For Samra, 35, space travel was a childhood dream, if not a very likely one to fulfill given that he suffers from asthma. Another obstacle was Egypt’s lack of a space program. After graduating from the American University in Cairo in 2002, with a degree in economics, he worked in mergers and acquisitions for HSBC bank. One day a friend convinced him to go on a bicycle trek across Spain; it proved an adventure that would lead to many more, including a journey in 2009 to the mountains of West Papua in Indonesia where he had an epiphany. “That experience was a culmination of the sense of clarity I always get when I’m in the mountains—when the pressures of society and daily life and what you ‘ought’ to be doing just pale into insignificance,” he explains. “All that’s left is what your passion is and what you want to do with your heart.”
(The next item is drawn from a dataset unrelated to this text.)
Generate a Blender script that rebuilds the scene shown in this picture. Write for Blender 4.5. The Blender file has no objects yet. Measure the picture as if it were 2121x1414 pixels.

A week after returning home, Samra resigned from his corporate job and started his own adventure travel company, Wild Guanabana, named after a fruit in Costa Rica. The move was typical of Samra’s appetite for impossible challenges: the global economy had just sunk into a recession, and Egypt and the rest of the Middle East was about to be engulfed in the tumult of the Arab Spring. Yet Wild Guanabana has proved a success. With the company’s emphasis on engaging local cultures, and promoting voluntourism, with trips to destinations such as rural villages in Thailand and animal sanctuaries in Cambodia, Samra bucks the notion that Arabs are only interested in luxury travel.
When he embarks on his own trip of a lifetime next year, Samra will board a two-seater Lynx spacecraft and jet sixty-two miles into space at three times the speed of sound. After gliding in outer space for five minutes and experiencing weightlessness, the Lynx will complete a parabolic flight then land on a standard runway either in California’s Mojave Desert or on the Caribbean island of Curacao. Developer XCOR Aerospace hopes the Lynx will pioneer commercial space travel; tickets for space tourists are going for $95,000 a seat. “An adventure is doing something new, something that is slightly out of your comfort zone,” Samra says. Nicely put, by the man who turned a bicycle ride in the countryside into a journey toward the moon.